Nous, évêques africains, insistons sur l’appel à la conversion de tous. À la manière d’Osée, Jésus vient pour témoigner de la tendresse de Dieu : « Il n’est pas venu appeler les justes, mais les pécheurs » (Mt 9,3). Cela ne fait aucun doute. Mais Jésus tend aussi la main au pécheur pour qu’il se lève, pour qu’il se convertisse (cf. Mc 1, 5). Après avoir témoigné de tant de tendresse pour la femme adultère, il lui dit : « va désormais, ne pèche plus » (Jn 8, 11). Comme sel de la terre et lumière du monde (cf. Mt 5, 13-14), la mission miséricordieuse de l’Église est d’aller à contre-courant de l’esprit du monde (cf. Rm 12, 2) et de lui proposer le meilleur, même s’il est exigeant.

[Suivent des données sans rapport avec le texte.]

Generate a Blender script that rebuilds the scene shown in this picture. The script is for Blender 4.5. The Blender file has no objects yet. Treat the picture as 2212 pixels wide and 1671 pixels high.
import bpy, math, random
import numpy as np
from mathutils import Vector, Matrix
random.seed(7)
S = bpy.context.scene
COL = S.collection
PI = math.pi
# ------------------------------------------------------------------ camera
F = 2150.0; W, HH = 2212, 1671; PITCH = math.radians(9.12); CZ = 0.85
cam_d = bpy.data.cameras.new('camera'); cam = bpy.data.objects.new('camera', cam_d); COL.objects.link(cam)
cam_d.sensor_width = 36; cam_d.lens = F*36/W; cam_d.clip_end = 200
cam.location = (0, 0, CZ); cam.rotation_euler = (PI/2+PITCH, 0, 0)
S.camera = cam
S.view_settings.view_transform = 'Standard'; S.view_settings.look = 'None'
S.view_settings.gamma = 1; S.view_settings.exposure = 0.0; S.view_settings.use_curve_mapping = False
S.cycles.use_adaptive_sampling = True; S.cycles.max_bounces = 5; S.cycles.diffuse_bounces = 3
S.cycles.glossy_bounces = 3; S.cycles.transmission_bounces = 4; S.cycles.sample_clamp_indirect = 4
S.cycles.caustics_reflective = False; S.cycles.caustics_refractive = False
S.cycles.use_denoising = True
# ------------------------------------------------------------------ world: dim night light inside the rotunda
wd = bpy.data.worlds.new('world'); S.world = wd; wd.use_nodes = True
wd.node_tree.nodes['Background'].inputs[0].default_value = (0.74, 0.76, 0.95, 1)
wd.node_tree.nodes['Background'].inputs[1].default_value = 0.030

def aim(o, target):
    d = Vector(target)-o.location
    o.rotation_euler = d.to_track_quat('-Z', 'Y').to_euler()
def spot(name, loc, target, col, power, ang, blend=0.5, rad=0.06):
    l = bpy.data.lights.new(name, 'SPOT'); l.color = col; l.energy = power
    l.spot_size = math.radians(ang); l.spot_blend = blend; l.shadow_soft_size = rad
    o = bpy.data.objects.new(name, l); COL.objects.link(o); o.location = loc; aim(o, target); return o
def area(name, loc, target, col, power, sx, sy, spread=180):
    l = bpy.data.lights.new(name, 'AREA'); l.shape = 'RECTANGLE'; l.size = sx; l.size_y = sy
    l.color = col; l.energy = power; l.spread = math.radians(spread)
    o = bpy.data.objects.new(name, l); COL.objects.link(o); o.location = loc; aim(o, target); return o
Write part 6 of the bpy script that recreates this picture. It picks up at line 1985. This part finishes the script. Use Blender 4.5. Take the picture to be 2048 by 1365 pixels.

Certains pays préfèrent avoir plus de temps pour l’approfondissement de la Déclaration qui, en fait, propose la possibilité de ces bénédictions mais ne les impose pas. Quoi qu’il en soit, nous réfléchirons encore sur la valeur du thème général de ce document, au-delà des seules bénédictions pour les couples en situation irrégulière, c’est-à-dire sur la richesse des bénédictions spontanées dans la pastorale populaire.
Grâce et paix
« Grâce et paix » : c’est par ces mots repris à saint Paul qu’en communion avec Sa Sainteté le pape François et tous les évêques africains, en tant que président du Symposium des conférences épiscopales d’Afrique et de Madagascar (SCEAM), je termine ce message appelant ainsi les communautés chrétiennes à ne pas se laisser ébranler. Sa Sainteté le pape François, farouchement opposé à toute forme de colonisation culturelle en Afrique, bénit de tout cœur les peuples africains et les encourage à demeurer fidèles, comme toujours, à la défense des valeurs chrétiennes.